#### [WHAT YOU SHOULD DO]
Can you transcribe the data exactly? Leave the pictures out.
### STORED DATA
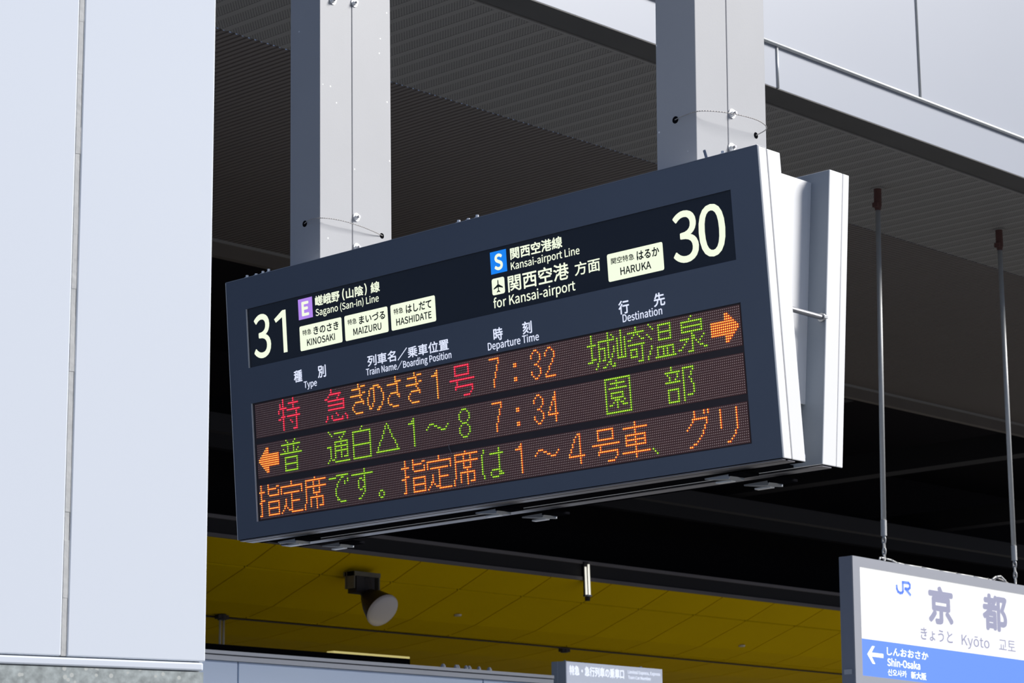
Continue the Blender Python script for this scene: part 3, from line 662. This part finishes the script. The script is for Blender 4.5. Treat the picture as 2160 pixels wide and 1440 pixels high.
# round-headed caps standing on the gutter
for i, y in enumerate((12.075, 12.20, 12.215, 12.30, 12.33, 12.43, 12.535)):
    s = .014 if i % 2 else .018
    q = MB(); q.cyl((GX-.04, y, GZ), (GX-.04, y, GZ+.016), s, M['gutter'], 12).cyl((GX-.04, y, GZ+.016), (GX-.04, y, GZ+.030), s, M['gutter'], 12, s*.45)
    q.build('cap_nut', smooth=True, label='small grey cap nuts in a row on the partition gutter', category='cap nut', group='cap nuts on the partition gutter')

# ================================================================== FITTINGS ON THE YELLOW CEILING
cond = MB().tube([(-18.50, 9, pz(-18.5)-.012+CZ), (-18.50, 20, pz(-18.5)-.02+CZ), (-18.66, 27, pz(-18.6)-.02+CZ), (-18.7, 34, pz(-18.7)-.02+CZ)], .009, M['conduit'], 8).build('conduit', label='thin dark conduit running along the yellow ceiling', category='conduit')
def jbox(x, y, lab):
    zc = pz(x)-.028+CZ
    return MB().cyl((x, y, zc+.028), (x, y, zc-.028), .042, M['conduit'], 12).box(x-.03, x+.03, y-.065, y+.065, zc-.02, zc+.02, M['conduit']).build('junction_box', label=lab, category='junction box', group='junction boxes on the conduit')
jbox(-18.46, 15.47, 'black junction box on the conduit above two pale hanging tubes')
jbox(-18.57, 20.55, 'black junction box on the conduit above the boarding sign')
t = empty('tube_lamp', V((-18.46, 15.47, pz(-18.46)-.45+CZ)), label='unlit pair of pale vertical tubes below a black junction box', category='lamp')
zt = pz(-18.46)-.058+CZ
for dy in (-.022, .022): MB().cyl((-18.44, 15.455+dy, zt), (-18.44, 15.455+dy, zt-.29-.02*(dy > 0)), .011, M['tube_off'], 10).build('tube', t, smooth=True)
MB().box(-18.47, -18.42, 15.425, 15.49, zt, zt+.012, M['conduit']).build('tube_holder', t)
t = empty('tube_lamp', V((-17.12, 19.26, 2.80+CZ)), label='lit pair of white vertical tubes on the dark girder', category='lamp')
for dy, za, zb_ in ((-.024, 3.135, 2.845), (.024, 3.165, 2.845)): MB().cyl((-16.95, 19.13+dy, za+CZ), (-16.95, 19.14+dy, zb_+CZ), .0105, M['tube_on'], 10).build('tube', t, smooth=True)
MB().box(-16.99, -16.93, 19.105, 19.175, 2.828+CZ, 2.845+CZ, M['plate_grey']).cyl((-16.96, 19.14, 2.826+CZ), (-16.96, 19.14, 2.785+CZ), .028, M['conduit'], 10).build('end_cap', t)
MB().box(-16.98, -16.965, 19.10, 19.17, 2.83+CZ, 3.19+CZ, M['void2']).build('back_plate', t)
for x, y, lab in ((-17.92, 18.19, 'small white ceiling disc nearer the floodlight'), (-17.99, 23.03, 'small white ceiling disc beside the station name sign')):
    MB().cyl((x, y, pz(x)+CZ), (x, y, pz(x)-.02+CZ), .042, M['dot_white'], 16, .036).build('ceiling_disc', label=lab, category='sensor')
# low dark box with a light strip on top, behind the partition
t = empty('light_box', V((-17.05, 14.3, 1.8+CZ)), label='long black box with a glowing yellow strip above the partition', category='light box')
MB().box(-17.12, -17.0, 12.2, 16.60, 1.80+CZ, 2.045+CZ, M['black']).build('case', t)
MB().box(-17.10, -17.005, 15.61, 16.60, 2.046+CZ, 2.066+CZ, M['strip_on']).build('light_strip', t)
for y in (12.4,): MB().cyl((-17.06, y, 2.045+CZ), (-17.06, y, pz(-17.06)+CZ), .006, M['conduit'], 6).build('hanger', t)
# floodlight
fb = V((-17.34, 16.33, pz(-17.34)+CZ)); t = empty('floodlight', fb, label='round floodlight with a frosted lens on the yellow ceiling', category='floodlight')
q = MB(); q.box(fb.x-.22, fb.x+.14, fb.y-.15, fb.y+.20, pz(-17.56)+CZ-.0, pz(-17.2)+CZ-.01, M['plate_grey'])
bk = MB(); P0 = V((-17.20, 16.18, pz(-17.2)+CZ))
bk.box(-17.32, -17.16, 16.02, 16.36, 2.82+CZ, 2.862+CZ, M['bracket']); bk.box(-17.27, -17.17, 16.02, 16.035, 2.70+CZ, 2.865+CZ, M['bracket']); bk.box(-17.27, -17.17, 16.345, 16.36, 2.70+CZ, 2.865+CZ, M['bracket'])
bk.box(-17.30, -17.28, 16.02, 16.36, 2.70+CZ, 2.86+CZ, M['bracket'])
def px(u, v, X):
    d = F+CR*(u-1080)/FPX-CU*(v-720)/FPX; return V((0, 0, CZ))+d*(X/d.x)
hc = px(808, 1288, -17.0); nv = (CR*.593-CU*.471-F*.652).normalized()
bk.build('bracket', t)
h = MB(); h.cyl(hc-nv*.03, hc-nv*.16, .170, M['conduit'], 28, .13); h.cyl(hc-nv*.16, hc-nv*.27, .13, M['conduit'], 20, .075); h.cyl(hc-nv*.27, V((-17.24, 16.2, 2.80+CZ)), .06, M['conduit'], 12, .075)
h.box(-17.30, -17.18, 16.06, 16.30, 2.66+CZ, 2.83+CZ, M['conduit']); h.build('housing', t, smooth=False)
ln = MB(); N = 28
for j, (rr, dd) in enumerate(((.172, -.02), (.172, .0), (.160, .012), (.12, .022), (.06, .028))):
    u = nv.orthogonal().normalized(); v = nv.cross(u)
    for i in range(N): a = 2*math.pi*i/N; ln.v.append(tuple(hc+nv*dd+(u*math.cos(a)+v*math.sin(a))*rr))
    if j:
        for i in range(N): o = (j-1)*N; ln.f.append((o+i, o+(i+1) % N, o+N+(i+1) % N, o+N+i)); ln.mi.append(0)
ln.mid(M['lamp_lens']); ln.f.append(tuple(range(4*N, 5*N))); ln.mi.append(0)
ln.build('lens', t, smooth=True, label='frosted pale lens')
######
#### [RESULT OF THE TASK]
Continue the Blender Python script for this scene: part 3, from line 662. This part finishes the script. The script is for Blender 4.5. Treat the picture as 2160 pixels wide and 1440 pixels high.
# round-headed caps standing on the gutter
for i, y in enumerate((12.075, 12.20, 12.215, 12.30, 12.33, 12.43, 12.535)):
    s = .014 if i % 2 else .018
    q = MB(); q.cyl((GX-.04, y, GZ), (GX-.04, y, GZ+.016), s, M['gutter'], 12).cyl((GX-.04, y, GZ+.016), (GX-.04, y, GZ+.030), s, M['gutter'], 12, s*.45)
    q.build('cap_nut', smooth=True, label='small grey cap nuts in a row on the partition gutter', category='cap nut', group='cap nuts on the partition gutter')

# ================================================================== FITTINGS ON THE YELLOW CEILING
cond = MB().tube([(-18.50, 9, pz(-18.5)-.012+CZ), (-18.50, 20, pz(-18.5)-.02+CZ), (-18.66, 27, pz(-18.6)-.02+CZ), (-18.7, 34, pz(-18.7)-.02+CZ)], .009, M['conduit'], 8).build('conduit', label='thin dark conduit running along the yellow ceiling', category='conduit')
def jbox(x, y, lab):
    zc = pz(x)-.028+CZ
    return MB().cyl((x, y, zc+.028), (x, y, zc-.028), .042, M['conduit'], 12).box(x-.03, x+.03, y-.065, y+.065, zc-.02, zc+.02, M['conduit']).build('junction_box', label=lab, category='junction box', group='junction boxes on the conduit')
jbox(-18.46, 15.47, 'black junction box on the conduit above two pale hanging tubes')
jbox(-18.57, 20.55, 'black junction box on the conduit above the boarding sign')
t = empty('tube_lamp', V((-18.46, 15.47, pz(-18.46)-.45+CZ)), label='unlit pair of pale vertical tubes below a black junction box', category='lamp')
zt = pz(-18.46)-.058+CZ
for dy in (-.022, .022): MB().cyl((-18.44, 15.455+dy, zt), (-18.44, 15.455+dy, zt-.29-.02*(dy > 0)), .011, M['tube_off'], 10).build('tube', t, smooth=True)
MB().box(-18.47, -18.42, 15.425, 15.49, zt, zt+.012, M['conduit']).build('tube_holder', t)
t = empty('tube_lamp', V((-17.12, 19.26, 2.80+CZ)), label='lit pair of white vertical tubes on the dark girder', category='lamp')
for dy, za, zb_ in ((-.024, 3.135, 2.845), (.024, 3.165, 2.845)): MB().cyl((-16.95, 19.13+dy, za+CZ), (-16.95, 19.14+dy, zb_+CZ), .0105, M['tube_on'], 10).build('tube', t, smooth=True)
MB().box(-16.99, -16.93, 19.105, 19.175, 2.828+CZ, 2.845+CZ, M['plate_grey']).cyl((-16.96, 19.14, 2.826+CZ), (-16.96, 19.14, 2.785+CZ), .028, M['conduit'], 10).build('end_cap', t)
MB().box(-16.98, -16.965, 19.10, 19.17, 2.83+CZ, 3.19+CZ, M['void2']).build('back_plate', t)
for x, y, lab in ((-17.92, 18.19, 'small white ceiling disc nearer the floodlight'), (-17.99, 23.03, 'small white ceiling disc beside the station name sign')):
    MB().cyl((x, y, pz(x)+CZ), (x, y, pz(x)-.02+CZ), .042, M['dot_white'], 16, .036).build('ceiling_disc', label=lab, category='sensor')
# low dark box with a light strip on top, behind the partition
t = empty('light_box', V((-17.05, 14.3, 1.8+CZ)), label='long black box with a glowing yellow strip above the partition', category='light box')
MB().box(-17.12, -17.0, 12.2, 16.60, 1.80+CZ, 2.045+CZ, M['black']).build('case', t)
MB().box(-17.10, -17.005, 15.61, 16.60, 2.046+CZ, 2.066+CZ, M['strip_on']).build('light_strip', t)
for y in (12.4,): MB().cyl((-17.06, y, 2.045+CZ), (-17.06, y, pz(-17.06)+CZ), .006, M['conduit'], 6).build('hanger', t)
# floodlight
fb = V((-17.34, 16.33, pz(-17.34)+CZ)); t = empty('floodlight', fb, label='round floodlight with a frosted lens on the yellow ceiling', category='floodlight')
q = MB(); q.box(fb.x-.22, fb.x+.14, fb.y-.15, fb.y+.20, pz(-17.56)+CZ-.0, pz(-17.2)+CZ-.01, M['plate_grey'])
bk = MB(); P0 = V((-17.20, 16.18, pz(-17.2)+CZ))
bk.box(-17.32, -17.16, 16.02, 16.36, 2.82+CZ, 2.862+CZ, M['bracket']); bk.box(-17.27, -17.17, 16.02, 16.035, 2.70+CZ, 2.865+CZ, M['bracket']); bk.box(-17.27, -17.17, 16.345, 16.36, 2.70+CZ, 2.865+CZ, M['bracket'])
bk.box(-17.30, -17.28, 16.02, 16.36, 2.70+CZ, 2.86+CZ, M['bracket'])
def px(u, v, X):
    d = F+CR*(u-1080)/FPX-CU*(v-720)/FPX; return V((0, 0, CZ))+d*(X/d.x)
hc = px(808, 1288, -17.0); nv = (CR*.593-CU*.471-F*.652).normalized()
bk.build('bracket', t)
h = MB(); h.cyl(hc-nv*.03, hc-nv*.16, .170, M['conduit'], 28, .13); h.cyl(hc-nv*.16, hc-nv*.27, .13, M['conduit'], 20, .075); h.cyl(hc-nv*.27, V((-17.24, 16.2, 2.80+CZ)), .06, M['conduit'], 12, .075)
h.box(-17.30, -17.18, 16.06, 16.30, 2.66+CZ, 2.83+CZ, M['conduit']); h.build('housing', t, smooth=False)
ln = MB(); N = 28
for j, (rr, dd) in enumerate(((.172, -.02), (.172, .0), (.160, .012), (.12, .022), (.06, .028))):
    u = nv.orthogonal().normalized(); v = nv.cross(u)
    for i in range(N): a = 2*math.pi*i/N; ln.v.append(tuple(hc+nv*dd+(u*math.cos(a)+v*math.sin(a))*rr))
    if j:
        for i in range(N): o = (j-1)*N; ln.f.append((o+i, o+(i+1) % N, o+N+(i+1) % N, o+N+i)); ln.mi.append(0)
ln.mid(M['lamp_lens']); ln.f.append(tuple(range(4*N, 5*N))); ln.mi.append(0)
ln.build('lens', t, smooth=True, label='frosted pale lens')